Soru Sor
Sorunu sor hemen cevaplansın.
1- AKLIN DİNÎ SORUMLULUKTAKİ YERİ VE ÖNEMİ
Akıl: Arapça bir kelime olup bağlamak, alıkoymak, korumak anlamlarına gelir.
Mükellef: Allah'ın emir ve yasaklarından sorumlu (yükümlü) olan kişilere denir. Mükellef olmak için akıl sahibi ve ergenlik çağına ulaşmış olmak gerekir.
İnsan, akıl ve irade sahibi olduğu için diğer canlılardan farklıdır.

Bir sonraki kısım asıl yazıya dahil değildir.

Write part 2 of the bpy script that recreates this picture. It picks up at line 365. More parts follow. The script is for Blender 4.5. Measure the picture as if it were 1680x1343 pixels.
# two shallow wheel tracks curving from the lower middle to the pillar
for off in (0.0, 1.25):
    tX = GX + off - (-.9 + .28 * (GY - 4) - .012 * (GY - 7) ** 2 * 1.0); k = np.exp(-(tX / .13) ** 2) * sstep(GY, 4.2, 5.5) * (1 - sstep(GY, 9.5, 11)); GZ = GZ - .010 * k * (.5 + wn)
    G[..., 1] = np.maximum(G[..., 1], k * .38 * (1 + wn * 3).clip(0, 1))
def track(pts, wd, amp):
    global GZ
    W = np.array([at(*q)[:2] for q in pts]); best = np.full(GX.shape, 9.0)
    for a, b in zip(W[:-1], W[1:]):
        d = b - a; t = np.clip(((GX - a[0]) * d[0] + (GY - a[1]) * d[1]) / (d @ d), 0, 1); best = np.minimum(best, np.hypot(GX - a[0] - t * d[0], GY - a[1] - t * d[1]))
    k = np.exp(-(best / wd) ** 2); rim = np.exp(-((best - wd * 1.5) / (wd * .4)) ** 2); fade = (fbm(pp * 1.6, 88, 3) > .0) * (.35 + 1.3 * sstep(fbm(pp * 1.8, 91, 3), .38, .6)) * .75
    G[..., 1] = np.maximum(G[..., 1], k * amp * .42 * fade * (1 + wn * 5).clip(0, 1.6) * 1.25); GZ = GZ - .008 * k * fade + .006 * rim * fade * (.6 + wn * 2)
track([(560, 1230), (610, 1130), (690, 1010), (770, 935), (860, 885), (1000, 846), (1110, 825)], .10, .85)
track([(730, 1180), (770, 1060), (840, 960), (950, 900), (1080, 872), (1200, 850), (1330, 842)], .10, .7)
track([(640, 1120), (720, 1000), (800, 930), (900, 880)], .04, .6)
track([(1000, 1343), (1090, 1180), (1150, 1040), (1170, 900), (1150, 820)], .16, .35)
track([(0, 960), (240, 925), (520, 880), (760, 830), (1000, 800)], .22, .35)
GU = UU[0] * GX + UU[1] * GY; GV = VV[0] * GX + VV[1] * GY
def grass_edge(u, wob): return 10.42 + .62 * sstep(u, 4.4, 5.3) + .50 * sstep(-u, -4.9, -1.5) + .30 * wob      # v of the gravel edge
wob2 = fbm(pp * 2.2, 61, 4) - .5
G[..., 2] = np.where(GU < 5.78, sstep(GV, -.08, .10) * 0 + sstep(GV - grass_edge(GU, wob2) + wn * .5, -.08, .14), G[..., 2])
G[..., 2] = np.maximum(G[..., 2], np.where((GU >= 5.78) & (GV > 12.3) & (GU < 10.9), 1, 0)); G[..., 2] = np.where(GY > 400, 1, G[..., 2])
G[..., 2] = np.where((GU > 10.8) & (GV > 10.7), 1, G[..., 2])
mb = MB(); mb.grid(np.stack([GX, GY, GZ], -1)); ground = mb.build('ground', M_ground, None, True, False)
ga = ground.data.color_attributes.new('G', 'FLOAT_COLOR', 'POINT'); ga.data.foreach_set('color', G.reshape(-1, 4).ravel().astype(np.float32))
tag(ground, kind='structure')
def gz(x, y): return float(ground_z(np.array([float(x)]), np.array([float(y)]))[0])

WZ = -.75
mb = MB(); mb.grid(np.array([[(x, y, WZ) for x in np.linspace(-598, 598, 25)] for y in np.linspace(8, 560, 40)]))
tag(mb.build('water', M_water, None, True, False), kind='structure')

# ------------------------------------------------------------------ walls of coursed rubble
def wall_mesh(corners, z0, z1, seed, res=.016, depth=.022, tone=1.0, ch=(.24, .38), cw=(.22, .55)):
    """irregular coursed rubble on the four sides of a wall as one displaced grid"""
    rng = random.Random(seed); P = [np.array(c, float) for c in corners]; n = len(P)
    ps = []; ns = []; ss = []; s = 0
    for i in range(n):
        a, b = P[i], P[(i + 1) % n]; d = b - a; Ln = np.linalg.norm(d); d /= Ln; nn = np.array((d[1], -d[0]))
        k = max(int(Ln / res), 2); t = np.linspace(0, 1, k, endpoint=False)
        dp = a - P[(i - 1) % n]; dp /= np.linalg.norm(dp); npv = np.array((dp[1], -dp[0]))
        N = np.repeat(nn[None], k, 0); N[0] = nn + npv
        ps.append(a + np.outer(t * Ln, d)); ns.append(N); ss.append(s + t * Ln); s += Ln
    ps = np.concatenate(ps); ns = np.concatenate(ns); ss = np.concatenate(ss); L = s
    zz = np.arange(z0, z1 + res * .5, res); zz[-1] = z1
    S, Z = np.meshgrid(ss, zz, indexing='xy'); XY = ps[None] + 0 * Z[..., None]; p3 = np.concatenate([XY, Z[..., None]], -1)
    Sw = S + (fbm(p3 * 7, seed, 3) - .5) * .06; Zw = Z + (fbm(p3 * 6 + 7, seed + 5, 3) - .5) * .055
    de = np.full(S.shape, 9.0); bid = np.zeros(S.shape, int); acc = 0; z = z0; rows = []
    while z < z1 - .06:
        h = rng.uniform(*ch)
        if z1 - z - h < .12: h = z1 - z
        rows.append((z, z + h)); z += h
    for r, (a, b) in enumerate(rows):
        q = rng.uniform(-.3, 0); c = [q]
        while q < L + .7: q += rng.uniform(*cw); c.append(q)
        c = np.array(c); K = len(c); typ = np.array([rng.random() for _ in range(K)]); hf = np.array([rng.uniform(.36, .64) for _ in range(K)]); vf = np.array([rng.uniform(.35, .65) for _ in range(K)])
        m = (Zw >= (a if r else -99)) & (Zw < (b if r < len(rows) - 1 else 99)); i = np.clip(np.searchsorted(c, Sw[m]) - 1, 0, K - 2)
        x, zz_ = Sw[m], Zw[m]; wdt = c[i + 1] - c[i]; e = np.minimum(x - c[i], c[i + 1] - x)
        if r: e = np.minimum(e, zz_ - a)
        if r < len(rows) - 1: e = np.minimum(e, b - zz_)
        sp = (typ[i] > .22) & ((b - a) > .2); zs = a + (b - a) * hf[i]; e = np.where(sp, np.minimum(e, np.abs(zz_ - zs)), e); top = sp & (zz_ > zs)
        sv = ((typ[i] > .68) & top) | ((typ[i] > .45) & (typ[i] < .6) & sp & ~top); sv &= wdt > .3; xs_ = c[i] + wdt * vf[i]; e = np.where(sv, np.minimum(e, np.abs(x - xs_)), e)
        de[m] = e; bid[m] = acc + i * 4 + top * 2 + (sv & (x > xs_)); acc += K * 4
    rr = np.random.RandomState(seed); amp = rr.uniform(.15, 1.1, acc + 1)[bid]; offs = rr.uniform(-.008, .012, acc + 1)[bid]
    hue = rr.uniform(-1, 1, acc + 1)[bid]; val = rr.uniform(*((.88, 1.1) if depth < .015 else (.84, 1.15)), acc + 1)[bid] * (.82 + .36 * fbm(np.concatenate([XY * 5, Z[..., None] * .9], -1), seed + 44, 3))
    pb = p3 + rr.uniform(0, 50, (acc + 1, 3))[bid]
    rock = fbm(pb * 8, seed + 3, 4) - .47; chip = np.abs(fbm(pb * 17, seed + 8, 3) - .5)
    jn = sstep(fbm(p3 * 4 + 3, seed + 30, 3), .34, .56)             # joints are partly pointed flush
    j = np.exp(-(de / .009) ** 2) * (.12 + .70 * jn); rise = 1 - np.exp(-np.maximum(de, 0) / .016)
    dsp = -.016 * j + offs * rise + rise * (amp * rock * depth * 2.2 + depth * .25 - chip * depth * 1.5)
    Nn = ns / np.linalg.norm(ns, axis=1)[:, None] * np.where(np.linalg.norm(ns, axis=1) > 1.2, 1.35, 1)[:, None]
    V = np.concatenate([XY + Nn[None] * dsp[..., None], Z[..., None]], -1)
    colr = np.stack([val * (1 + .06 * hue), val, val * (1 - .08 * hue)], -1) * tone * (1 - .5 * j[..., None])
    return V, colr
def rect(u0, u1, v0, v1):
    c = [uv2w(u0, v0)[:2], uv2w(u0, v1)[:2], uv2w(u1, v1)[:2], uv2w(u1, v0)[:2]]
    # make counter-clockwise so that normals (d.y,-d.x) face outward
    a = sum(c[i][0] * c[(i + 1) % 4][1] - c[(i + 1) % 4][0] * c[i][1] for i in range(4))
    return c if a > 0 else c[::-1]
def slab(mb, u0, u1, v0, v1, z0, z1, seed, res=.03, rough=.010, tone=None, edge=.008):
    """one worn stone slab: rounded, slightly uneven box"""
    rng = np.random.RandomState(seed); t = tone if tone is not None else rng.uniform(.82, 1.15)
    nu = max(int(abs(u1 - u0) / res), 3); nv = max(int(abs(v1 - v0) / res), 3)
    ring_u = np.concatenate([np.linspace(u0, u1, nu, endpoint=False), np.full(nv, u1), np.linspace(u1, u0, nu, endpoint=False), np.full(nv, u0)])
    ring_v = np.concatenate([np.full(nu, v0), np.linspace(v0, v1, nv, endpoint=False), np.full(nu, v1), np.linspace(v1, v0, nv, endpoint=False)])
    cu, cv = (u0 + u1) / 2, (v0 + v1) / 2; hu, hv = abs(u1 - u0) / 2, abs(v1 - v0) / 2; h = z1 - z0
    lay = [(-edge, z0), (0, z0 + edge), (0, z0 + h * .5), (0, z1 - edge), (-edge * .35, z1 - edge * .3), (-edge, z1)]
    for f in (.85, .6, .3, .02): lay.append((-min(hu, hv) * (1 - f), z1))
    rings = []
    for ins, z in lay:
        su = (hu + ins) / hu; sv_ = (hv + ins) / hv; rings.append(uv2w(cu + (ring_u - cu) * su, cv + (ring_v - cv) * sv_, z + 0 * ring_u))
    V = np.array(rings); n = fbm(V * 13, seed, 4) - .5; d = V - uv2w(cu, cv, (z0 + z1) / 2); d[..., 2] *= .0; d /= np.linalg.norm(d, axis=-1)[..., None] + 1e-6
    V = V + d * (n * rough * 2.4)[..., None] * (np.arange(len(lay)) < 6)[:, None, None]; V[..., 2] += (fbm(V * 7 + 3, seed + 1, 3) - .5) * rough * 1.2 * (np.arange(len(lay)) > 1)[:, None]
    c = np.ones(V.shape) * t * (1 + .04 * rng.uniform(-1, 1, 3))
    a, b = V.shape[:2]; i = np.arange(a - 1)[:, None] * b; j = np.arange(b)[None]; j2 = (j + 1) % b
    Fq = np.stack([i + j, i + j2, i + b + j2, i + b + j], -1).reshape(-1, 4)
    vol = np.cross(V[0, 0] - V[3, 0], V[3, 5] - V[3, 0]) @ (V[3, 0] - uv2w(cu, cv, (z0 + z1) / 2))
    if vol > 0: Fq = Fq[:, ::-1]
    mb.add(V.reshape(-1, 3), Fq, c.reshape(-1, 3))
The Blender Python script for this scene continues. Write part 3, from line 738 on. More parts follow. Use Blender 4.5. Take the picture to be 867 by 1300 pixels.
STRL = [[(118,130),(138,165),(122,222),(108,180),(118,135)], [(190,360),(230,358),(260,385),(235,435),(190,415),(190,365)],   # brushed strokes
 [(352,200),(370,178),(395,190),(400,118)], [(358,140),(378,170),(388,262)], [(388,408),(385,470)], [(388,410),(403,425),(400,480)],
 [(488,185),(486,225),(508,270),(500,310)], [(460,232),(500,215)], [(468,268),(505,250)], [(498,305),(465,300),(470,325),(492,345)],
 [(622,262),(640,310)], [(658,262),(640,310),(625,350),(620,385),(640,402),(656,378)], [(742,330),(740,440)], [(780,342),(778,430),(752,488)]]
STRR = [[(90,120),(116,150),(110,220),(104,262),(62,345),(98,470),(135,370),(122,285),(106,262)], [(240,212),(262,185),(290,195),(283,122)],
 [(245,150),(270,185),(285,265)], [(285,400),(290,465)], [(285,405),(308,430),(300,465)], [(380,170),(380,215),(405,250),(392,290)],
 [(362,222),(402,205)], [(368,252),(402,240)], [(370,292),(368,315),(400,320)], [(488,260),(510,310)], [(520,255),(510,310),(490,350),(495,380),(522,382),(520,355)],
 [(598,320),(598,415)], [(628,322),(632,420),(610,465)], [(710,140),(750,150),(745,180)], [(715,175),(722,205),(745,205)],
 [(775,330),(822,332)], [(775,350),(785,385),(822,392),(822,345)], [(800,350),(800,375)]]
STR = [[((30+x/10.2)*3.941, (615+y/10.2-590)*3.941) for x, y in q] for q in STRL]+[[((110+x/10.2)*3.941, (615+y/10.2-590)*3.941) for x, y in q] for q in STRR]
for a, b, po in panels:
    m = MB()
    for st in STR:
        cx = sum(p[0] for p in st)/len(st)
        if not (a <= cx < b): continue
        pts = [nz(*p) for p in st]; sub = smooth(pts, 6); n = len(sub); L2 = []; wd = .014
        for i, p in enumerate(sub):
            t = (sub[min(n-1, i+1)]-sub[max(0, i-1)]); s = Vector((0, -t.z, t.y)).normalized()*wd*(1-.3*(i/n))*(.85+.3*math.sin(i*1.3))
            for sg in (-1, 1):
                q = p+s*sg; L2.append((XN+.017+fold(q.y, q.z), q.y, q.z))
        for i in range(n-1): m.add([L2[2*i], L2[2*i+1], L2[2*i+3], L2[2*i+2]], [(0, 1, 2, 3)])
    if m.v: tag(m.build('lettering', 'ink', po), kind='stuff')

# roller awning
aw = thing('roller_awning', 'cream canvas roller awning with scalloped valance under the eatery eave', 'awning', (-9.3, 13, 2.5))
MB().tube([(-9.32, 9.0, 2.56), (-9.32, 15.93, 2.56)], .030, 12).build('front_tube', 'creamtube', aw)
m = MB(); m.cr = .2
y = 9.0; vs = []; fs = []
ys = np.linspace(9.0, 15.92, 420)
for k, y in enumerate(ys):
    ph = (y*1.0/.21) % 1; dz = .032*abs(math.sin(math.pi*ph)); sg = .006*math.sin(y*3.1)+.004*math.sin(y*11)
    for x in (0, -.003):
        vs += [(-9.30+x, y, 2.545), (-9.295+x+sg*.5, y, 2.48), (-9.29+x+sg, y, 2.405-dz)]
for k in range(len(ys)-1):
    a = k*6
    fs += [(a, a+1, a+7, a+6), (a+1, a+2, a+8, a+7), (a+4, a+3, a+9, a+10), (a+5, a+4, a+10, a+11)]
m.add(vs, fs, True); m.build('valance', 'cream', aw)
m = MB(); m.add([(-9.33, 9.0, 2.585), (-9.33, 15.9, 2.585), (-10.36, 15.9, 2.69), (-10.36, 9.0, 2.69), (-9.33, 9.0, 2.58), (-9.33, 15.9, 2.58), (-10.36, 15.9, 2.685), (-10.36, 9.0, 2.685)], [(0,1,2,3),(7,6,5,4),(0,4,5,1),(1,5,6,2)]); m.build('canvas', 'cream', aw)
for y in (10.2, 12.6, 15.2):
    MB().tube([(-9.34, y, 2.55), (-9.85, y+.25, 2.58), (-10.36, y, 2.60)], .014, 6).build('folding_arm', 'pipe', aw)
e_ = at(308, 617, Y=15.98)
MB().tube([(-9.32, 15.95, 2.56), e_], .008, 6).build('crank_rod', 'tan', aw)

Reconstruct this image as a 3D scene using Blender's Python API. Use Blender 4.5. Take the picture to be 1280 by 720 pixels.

İnsanın mükellef(sorumlu) bir varlık olmasının sebepleri:
1- İnsanın akıl sahibi olması
2- Bu aklıyla iyiyi kötüden, doğruyu yanlıştan ayırma işini yapacak iradeyi (seçmek) sergilemesi
İnsanın Allah katında sorumlu olduğu durumlar:
1- Allah'ın varlığına, birliğine ve diğer iman esaslarına (imanın altı şartına) inanmak
2- Allah'ın emir ve yasaklarına uymak, ibadetlerini yapmak
3- Güzel ahlaki davranışlar sergilemek
Allah katında mükellef (dinî sorumluluğu) olmayanlar:
1- Ergenlik çağına ulaşmamış çocuklar
2- Aklî dengesi yerinde olmayanlar
2- KUR'AN AKLIMIZI KULLANMAMIZI İSTER
- Kur'an akla büyük önem verir; insanın aklıyla düşünmesini, araştırmasını ve doğruya ulaşmasını ister. Kur'an'daki bir çok ayette "Düşünmez misiniz, aklınızı kullanmıyor musunuz, anlamaz mısınız" gibi ifadeler, insanı düşünmeye ve aklını kullanmaya çağırır.
Ayet: "Yeryüzünde birbirine komşu kıtalar, üzüm bağları, ekinler, bir kökten ve çeşitli köklerden dallanmış hurma ağaçları vardır. Bunların hepsi bir su ile sulanır. (Böyle iken) yemişlerinde onların bir kısmını bir kısmına üstün kılarız. İşte bunlarda akıllarını kullanan bir toplum için ibretler vardır." (Rad suresi, 4. ayet)
- Kur'an'da insanın yeryüzünde gezip dolaşması, olayları yerinde incelemesi, aklıyla temellendirmesi ve Allah'ın varlığını, birliğini aklıyla kavraması istenmektedir.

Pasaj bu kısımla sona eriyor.